TASK INSTRUCTIONS
Give the material once more, word for word, without any images.

━━━━━━

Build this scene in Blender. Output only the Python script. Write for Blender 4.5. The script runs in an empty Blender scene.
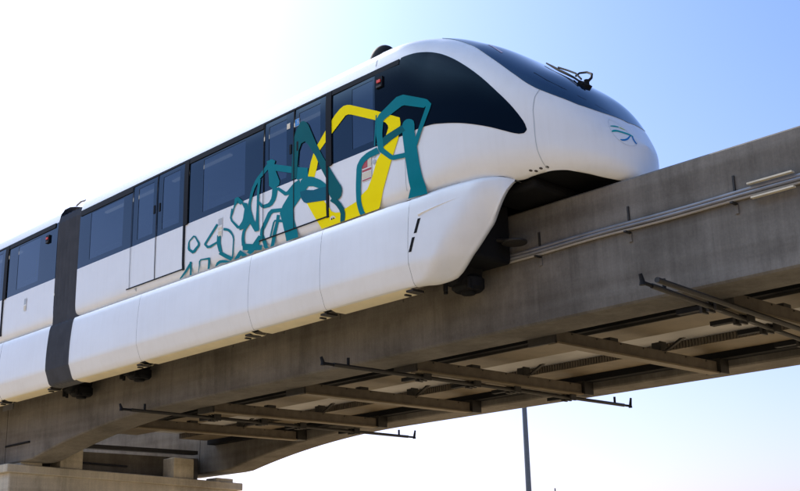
import bpy, bmesh, math, random
from mathutils import Vector, Matrix
random.seed(7)
S = bpy.context.scene
C = S.collection
ZC = 1.6                      # eye height: everything below is laid out with z = 0 at the eye, ground at -1.6
YC = 11.565                   # centre line of the near track
PI = math.pi
rad = math.radians

# ------------------------------------------------------------------ materials
def new_mat(name):
    m = bpy.data.materials.new(name); m.use_nodes = True
    nt = m.node_tree
    return m, nt, nt.nodes, nt.links, nt.nodes['Principled BSDF']

def coords(nt, scale=(1, 1, 1)):
    g = nt.nodes.new('ShaderNodeNewGeometry')
    mp = nt.nodes.new('ShaderNodeMapping'); mp.inputs['Scale'].default_value = scale
    nt.links.new(g.outputs['Position'], mp.inputs['Vector'])
    return mp.outputs['Vector']

def noise(nt, vec, scale, detail=4, rough=.55):
    n = nt.nodes.new('ShaderNodeTexNoise'); n.inputs['Scale'].default_value = scale
    n.inputs['Detail'].default_value = detail; n.inputs['Roughness'].default_value = rough
    nt.links.new(vec, n.inputs['Vector'])
    return n.outputs['Fac']

def ramp(nt, fac, stops):
    r = nt.nodes.new('ShaderNodeValToRGB')
    e = r.color_ramp.elements
    while len(e) < len(stops): e.new(.5)
    for k, (p, c) in enumerate(stops):
        e[k].position = p; e[k].color = (*c, 1) if len(c) == 3 else c
    nt.links.new(fac, r.inputs['Fac'])
    return r.outputs['Color']

def mul(nt, a, b, fac=1.0):
    m = nt.nodes.new('ShaderNodeMix'); m.data_type = 'RGBA'; m.blend_type = 'MULTIPLY'
    m.inputs[0].default_value = fac
    nt.links.new(a, m.inputs[6]); nt.links.new(b, m.inputs[7])
    return m.outputs[2]

def bump(nt, b, h, strength, dist=.02):
    n = nt.nodes.new('ShaderNodeBump'); n.inputs['Strength'].default_value = strength
    n.inputs['Distance'].default_value = dist
    nt.links.new(h, n.inputs['Height']); nt.links.new(n.outputs['Normal'], b.inputs['Normal'])

def plain(name, col, rough=.5, metal=0, coat=0, vary=.12, scale=3.0, spec=.5):
    m, nt, N, L, b = new_mat(name)
    b.inputs['Roughness'].default_value = rough; b.inputs['Metallic'].default_value = metal
    b.inputs['Coat Weight'].default_value = coat; b.inputs['Coat Roughness'].default_value = .08
    b.inputs['Specular IOR Level'].default_value = spec
    f = noise(nt, coords(nt), scale, 5)
    lo = tuple(c * (1 - vary) for c in col); hi = tuple(min(1, c * (1 + vary)) for c in col)
    L.new(ramp(nt, f, [(.3, lo), (.7, hi)]), b.inputs['Base Color'])
    return m

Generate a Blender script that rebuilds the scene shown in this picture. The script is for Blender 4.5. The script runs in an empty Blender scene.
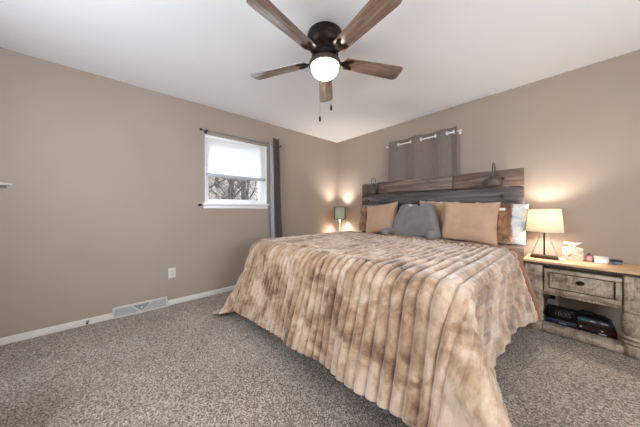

━━━━━━

RIGHT ANSWER
Build this scene in Blender. Output only the Python script. Write for Blender 4.5. The script runs in an empty Blender scene.
import bpy, bmesh, math, random
from mathutils import Vector, Matrix
random.seed(7)
S = bpy.context.scene
C = S.collection
ZC = 1.6                      # eye height: everything below is laid out with z = 0 at the eye, ground at -1.6
YC = 11.565                   # centre line of the near track
PI = math.pi
rad = math.radians

# ------------------------------------------------------------------ materials
def new_mat(name):
    m = bpy.data.materials.new(name); m.use_nodes = True
    nt = m.node_tree
    return m, nt, nt.nodes, nt.links, nt.nodes['Principled BSDF']

def coords(nt, scale=(1, 1, 1)):
    g = nt.nodes.new('ShaderNodeNewGeometry')
    mp = nt.nodes.new('ShaderNodeMapping'); mp.inputs['Scale'].default_value = scale
    nt.links.new(g.outputs['Position'], mp.inputs['Vector'])
    return mp.outputs['Vector']

def noise(nt, vec, scale, detail=4, rough=.55):
    n = nt.nodes.new('ShaderNodeTexNoise'); n.inputs['Scale'].default_value = scale
    n.inputs['Detail'].default_value = detail; n.inputs['Roughness'].default_value = rough
    nt.links.new(vec, n.inputs['Vector'])
    return n.outputs['Fac']

def ramp(nt, fac, stops):
    r = nt.nodes.new('ShaderNodeValToRGB')
    e = r.color_ramp.elements
    while len(e) < len(stops): e.new(.5)
    for k, (p, c) in enumerate(stops):
        e[k].position = p; e[k].color = (*c, 1) if len(c) == 3 else c
    nt.links.new(fac, r.inputs['Fac'])
    return r.outputs['Color']

def mul(nt, a, b, fac=1.0):
    m = nt.nodes.new('ShaderNodeMix'); m.data_type = 'RGBA'; m.blend_type = 'MULTIPLY'
    m.inputs[0].default_value = fac
    nt.links.new(a, m.inputs[6]); nt.links.new(b, m.inputs[7])
    return m.outputs[2]

def bump(nt, b, h, strength, dist=.02):
    n = nt.nodes.new('ShaderNodeBump'); n.inputs['Strength'].default_value = strength
    n.inputs['Distance'].default_value = dist
    nt.links.new(h, n.inputs['Height']); nt.links.new(n.outputs['Normal'], b.inputs['Normal'])

def plain(name, col, rough=.5, metal=0, coat=0, vary=.12, scale=3.0, spec=.5):
    m, nt, N, L, b = new_mat(name)
    b.inputs['Roughness'].default_value = rough; b.inputs['Metallic'].default_value = metal
    b.inputs['Coat Weight'].default_value = coat; b.inputs['Coat Roughness'].default_value = .08
    b.inputs['Specular IOR Level'].default_value = spec
    f = noise(nt, coords(nt), scale, 5)
    lo = tuple(c * (1 - vary) for c in col); hi = tuple(min(1, c * (1 + vary)) for c in col)
    L.new(ramp(nt, f, [(.3, lo), (.7, hi)]), b.inputs['Base Color'])
    return m

Generate a Blender script that rebuilds the scene shown in this picture. The script is for Blender 4.5. The script runs in an empty Blender scene.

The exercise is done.